Retrenchment was a necessity. The elaborate dining room became a cafeteria during the war years because Woodfill could find only six waiters. Business improved by 1944 for the pubic was again taking vacations to Mackinac Island in order to get away from the strain of regimented war-time living. In 1945, the hotel turned a profit.
A Resort Hotel
Woodfill’s anniversary speech of 1957 reinforces aspects of the Grand Hotel that too often get lost in the romance of its location and magnificent porch. It is a resort hotel. A resort hotel needs repair, the grass has to be cut, beds have to be made, and meals have to be prepared. It takes vision, commitment, nerve and capital to succeed. Luckily, W. Stewart Woodfill embodied those qualities and managed to find the money.
Source: Woodfill, W. Stewart, “The Grand Hotel,” [speech transcript], Michigan History, Volume 41, pages 426-432.






















I have never visited the Grand, but now I want to! Can anyone recommend a good history of the hotel/island?
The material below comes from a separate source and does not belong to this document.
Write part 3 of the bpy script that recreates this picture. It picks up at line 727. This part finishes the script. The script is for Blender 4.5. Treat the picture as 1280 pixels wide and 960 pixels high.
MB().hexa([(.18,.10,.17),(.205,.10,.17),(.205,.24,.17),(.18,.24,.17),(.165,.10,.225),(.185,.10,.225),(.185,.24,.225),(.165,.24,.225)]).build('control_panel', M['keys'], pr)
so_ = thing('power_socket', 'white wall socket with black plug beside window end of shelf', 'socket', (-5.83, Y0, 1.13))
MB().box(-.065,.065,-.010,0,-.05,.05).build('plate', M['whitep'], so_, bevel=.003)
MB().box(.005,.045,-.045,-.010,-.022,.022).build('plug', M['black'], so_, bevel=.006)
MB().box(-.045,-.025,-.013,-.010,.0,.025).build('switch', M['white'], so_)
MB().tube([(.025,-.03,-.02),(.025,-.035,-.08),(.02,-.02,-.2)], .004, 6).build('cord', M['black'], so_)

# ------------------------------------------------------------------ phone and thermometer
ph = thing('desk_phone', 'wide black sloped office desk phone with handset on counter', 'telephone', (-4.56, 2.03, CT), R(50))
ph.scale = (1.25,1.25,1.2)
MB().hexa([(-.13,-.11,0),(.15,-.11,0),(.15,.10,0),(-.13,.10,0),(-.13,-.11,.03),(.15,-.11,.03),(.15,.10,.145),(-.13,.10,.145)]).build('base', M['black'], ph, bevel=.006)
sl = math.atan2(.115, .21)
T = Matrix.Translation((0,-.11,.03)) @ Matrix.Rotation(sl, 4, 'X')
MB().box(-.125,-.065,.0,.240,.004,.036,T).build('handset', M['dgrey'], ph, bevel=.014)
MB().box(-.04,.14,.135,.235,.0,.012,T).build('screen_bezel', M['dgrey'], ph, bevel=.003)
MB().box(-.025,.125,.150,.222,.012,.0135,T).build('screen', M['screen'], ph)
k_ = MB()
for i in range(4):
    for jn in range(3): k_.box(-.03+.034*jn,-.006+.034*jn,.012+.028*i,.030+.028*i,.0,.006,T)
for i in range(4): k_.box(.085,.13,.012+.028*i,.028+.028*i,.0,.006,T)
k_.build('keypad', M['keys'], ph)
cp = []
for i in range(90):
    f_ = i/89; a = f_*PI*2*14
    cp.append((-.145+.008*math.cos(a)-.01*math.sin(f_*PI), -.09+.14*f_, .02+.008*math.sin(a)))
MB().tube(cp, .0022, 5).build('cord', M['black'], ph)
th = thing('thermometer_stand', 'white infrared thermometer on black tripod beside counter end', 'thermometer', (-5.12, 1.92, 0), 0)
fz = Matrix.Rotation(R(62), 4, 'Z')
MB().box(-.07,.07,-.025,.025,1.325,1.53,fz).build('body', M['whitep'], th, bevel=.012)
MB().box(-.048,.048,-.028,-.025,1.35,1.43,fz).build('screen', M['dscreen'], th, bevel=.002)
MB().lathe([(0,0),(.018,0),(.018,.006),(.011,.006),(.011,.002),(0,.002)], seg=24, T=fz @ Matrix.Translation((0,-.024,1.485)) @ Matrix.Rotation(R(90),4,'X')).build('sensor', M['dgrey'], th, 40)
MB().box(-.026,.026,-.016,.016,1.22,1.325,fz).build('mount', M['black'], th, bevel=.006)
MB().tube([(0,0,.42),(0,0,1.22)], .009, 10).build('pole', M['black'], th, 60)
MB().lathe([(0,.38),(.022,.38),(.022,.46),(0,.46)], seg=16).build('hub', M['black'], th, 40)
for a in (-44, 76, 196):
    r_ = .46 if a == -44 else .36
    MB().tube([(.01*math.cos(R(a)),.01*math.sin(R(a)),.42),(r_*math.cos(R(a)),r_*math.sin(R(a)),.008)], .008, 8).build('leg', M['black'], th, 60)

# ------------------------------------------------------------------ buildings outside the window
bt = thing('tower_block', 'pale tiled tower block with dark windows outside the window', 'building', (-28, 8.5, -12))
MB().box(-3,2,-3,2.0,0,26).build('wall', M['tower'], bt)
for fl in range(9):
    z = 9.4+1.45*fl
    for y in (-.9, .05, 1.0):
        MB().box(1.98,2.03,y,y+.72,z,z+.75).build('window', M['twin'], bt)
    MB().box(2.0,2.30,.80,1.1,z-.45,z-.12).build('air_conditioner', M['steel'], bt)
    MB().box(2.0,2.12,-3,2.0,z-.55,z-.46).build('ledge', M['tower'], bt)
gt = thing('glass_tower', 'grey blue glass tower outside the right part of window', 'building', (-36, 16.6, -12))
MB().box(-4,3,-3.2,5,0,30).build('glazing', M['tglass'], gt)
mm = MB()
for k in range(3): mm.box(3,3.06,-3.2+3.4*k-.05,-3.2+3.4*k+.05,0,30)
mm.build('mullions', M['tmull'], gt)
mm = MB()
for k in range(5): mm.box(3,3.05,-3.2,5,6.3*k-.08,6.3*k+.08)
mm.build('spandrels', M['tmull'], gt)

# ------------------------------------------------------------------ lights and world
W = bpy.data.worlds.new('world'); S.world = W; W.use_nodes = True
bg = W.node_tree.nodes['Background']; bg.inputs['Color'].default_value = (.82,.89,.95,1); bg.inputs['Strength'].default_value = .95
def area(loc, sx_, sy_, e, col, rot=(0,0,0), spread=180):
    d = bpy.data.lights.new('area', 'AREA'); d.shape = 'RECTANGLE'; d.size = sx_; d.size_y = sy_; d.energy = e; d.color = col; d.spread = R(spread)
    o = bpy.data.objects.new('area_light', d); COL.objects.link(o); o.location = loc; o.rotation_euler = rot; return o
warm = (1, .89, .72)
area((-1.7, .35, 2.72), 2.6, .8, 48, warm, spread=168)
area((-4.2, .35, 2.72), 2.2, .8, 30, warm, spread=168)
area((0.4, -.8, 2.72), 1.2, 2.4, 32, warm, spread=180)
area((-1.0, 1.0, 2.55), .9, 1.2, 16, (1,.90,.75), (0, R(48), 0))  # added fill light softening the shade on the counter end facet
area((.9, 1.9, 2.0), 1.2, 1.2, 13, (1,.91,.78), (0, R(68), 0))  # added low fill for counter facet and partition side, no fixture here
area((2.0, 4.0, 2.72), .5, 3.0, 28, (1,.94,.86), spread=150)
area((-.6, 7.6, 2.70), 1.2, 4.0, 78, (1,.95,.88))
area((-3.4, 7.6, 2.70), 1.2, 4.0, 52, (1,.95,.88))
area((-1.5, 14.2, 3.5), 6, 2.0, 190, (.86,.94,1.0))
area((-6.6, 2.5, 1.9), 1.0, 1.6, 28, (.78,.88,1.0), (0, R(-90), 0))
Years ago when I was a little girl I visited Mackinaw Island with my parents. A man bent over and visited with me a on the edge of the lawn in front of the Grand Hotel, while offering me a quarter. I was very uncomfortable because my parents told me never to talk to a stranger or take money. My mother was watching and said it was OK to take the quarter. The man was kind of frightning and the memory stuck in my mind. She said it was Jimmy Durante. I am doing genealogy and happened to see this article and it gave me a date to add to my memory. I believe that my family had just moved to Petoskey and my father was showing my mother, who was from Wisconsin, around some of the sights. Thank you for this memory recall.!!